Aturan itu, hendaknya terumuskan dalam bentuk peraturan daerah. “Ini penting karena, yang menjadi problem saat ini mekanisme pemberian plasma itu.”

Sejak berlaku Permentan 2007 yang mewajibkan perusahaan memberikan 20% plasma dari konsesi, lalu Permentan 2013 yang menambahkan ayat plasma di luar kebun inti, hingga kini belum ada aturan lebih detail dibuat pemerintah daerah yang bisa dieksekusi untuk mendesak perusahaan mengeluarkan plasma.

Perusahaan, katanya, pasti akan menggunakan aturan yang menguntungkan mereka. Untuk itu, katanya, peraturan dari pemerintah daerah bisa memperjelas mekanismenya.

Untuk konteks sebagian besar Kalimantan Tengah saat ini, tak ada lagi tanah di luar konsesi yang bisa jadi plasma.

“Perusahaan harus mau merelakan sekurangnya 20% dari lahan inti untuk kebun masyarakat.”

Keterlibatan pemerintah daerah dalam mengemas aturan ini, kata Aryo, harus sampai ke hal rinci pembentukan koperasi.
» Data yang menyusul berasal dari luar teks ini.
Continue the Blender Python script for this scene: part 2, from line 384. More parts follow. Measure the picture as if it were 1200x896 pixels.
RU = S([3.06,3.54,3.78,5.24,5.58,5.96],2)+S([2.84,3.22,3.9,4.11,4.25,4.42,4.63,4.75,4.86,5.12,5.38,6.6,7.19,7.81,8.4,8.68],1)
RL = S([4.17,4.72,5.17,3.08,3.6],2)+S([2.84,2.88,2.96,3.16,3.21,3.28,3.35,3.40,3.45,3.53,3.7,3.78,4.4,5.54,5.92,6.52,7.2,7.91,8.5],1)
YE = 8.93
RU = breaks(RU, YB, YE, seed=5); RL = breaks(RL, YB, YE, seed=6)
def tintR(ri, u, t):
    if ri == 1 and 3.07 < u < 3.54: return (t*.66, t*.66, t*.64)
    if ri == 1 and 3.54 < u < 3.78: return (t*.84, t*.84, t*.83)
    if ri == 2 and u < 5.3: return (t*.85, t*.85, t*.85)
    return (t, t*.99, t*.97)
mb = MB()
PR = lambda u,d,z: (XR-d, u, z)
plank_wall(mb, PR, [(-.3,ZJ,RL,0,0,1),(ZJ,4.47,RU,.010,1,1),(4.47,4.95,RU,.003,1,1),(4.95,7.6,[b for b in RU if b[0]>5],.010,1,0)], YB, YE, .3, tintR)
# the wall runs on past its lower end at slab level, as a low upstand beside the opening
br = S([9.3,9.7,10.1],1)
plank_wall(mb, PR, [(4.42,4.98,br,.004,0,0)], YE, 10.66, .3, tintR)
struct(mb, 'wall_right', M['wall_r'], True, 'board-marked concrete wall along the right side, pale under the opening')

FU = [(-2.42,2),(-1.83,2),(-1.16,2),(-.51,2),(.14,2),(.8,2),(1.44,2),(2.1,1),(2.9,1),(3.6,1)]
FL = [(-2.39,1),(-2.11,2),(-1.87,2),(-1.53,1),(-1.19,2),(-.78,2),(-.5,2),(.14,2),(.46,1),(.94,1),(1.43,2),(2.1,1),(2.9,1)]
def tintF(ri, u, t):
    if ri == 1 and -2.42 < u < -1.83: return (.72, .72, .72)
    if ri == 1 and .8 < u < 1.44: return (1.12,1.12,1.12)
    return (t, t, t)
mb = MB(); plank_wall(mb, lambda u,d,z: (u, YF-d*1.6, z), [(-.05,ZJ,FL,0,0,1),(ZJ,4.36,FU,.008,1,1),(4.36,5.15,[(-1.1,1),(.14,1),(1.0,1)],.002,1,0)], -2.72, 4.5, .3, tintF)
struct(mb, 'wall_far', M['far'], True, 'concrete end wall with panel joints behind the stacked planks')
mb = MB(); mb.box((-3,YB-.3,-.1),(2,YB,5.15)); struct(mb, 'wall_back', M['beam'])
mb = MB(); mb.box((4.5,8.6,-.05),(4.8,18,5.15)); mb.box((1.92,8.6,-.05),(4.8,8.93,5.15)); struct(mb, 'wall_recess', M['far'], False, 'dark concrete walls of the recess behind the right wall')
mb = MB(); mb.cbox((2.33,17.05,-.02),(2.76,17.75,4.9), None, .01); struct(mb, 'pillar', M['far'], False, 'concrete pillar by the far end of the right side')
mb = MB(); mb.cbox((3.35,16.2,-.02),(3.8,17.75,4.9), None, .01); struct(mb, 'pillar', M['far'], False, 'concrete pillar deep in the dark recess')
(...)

Jangan sampai, katanya, ketika plasma turun, anggota koperasi yang mendapatkan berkah bukan dari kalangan masyarakat sekitar.

Dia contohkan, kasus buruk yang menimpa masyarakat Desa Penyang, Kotawaringin Timur.

“Di Penyang itu, tanah kembali lewat koperasi. Tapi koperasinya orang mana? Bukan orang-orang Penyang. Ini jauh dengan tujuan sebenarnya plasma itu untuk masyarakat sekitar.”

Dalam perumusan plasma untuk masyarakat, katanya, pemerintah daerah jangan memilih skema yang memberatkan masyarakat. Dalam skema plasma yang umum, dengan pola kredit. Padahal, menurut regulasi ada opsi lain yaitu hibah.

Dia menyarankan, jangan sampai setelah lebih dari dua dekade menanti, begitu dapat plasma, masyarakat masih terikat utang hingga beberapa tahun berikutnya. Peringatan ini Aryo sampaikan karena melihat ada indikasi skema yang akan ditawarkan untuk plasma itu dengan cara kredit.

“Kalau ingin menyejahterakan rakyat, kita berhitung, perusahaan itu sudah mendapatkan keuntungan beberapa tahun. Hingga (seharusnya) bukan menggunakan pola kredit, tapi hibah. Ya sudah itu diserahkan kepada rakyat. Nggak perlu tetek bengek lagi.”

Dia juga mengingatkan, menjelang tahun politik 2024, keseriusan membela kepentingan masyarakat harus ditunjukkan para politisi di pemerintahan.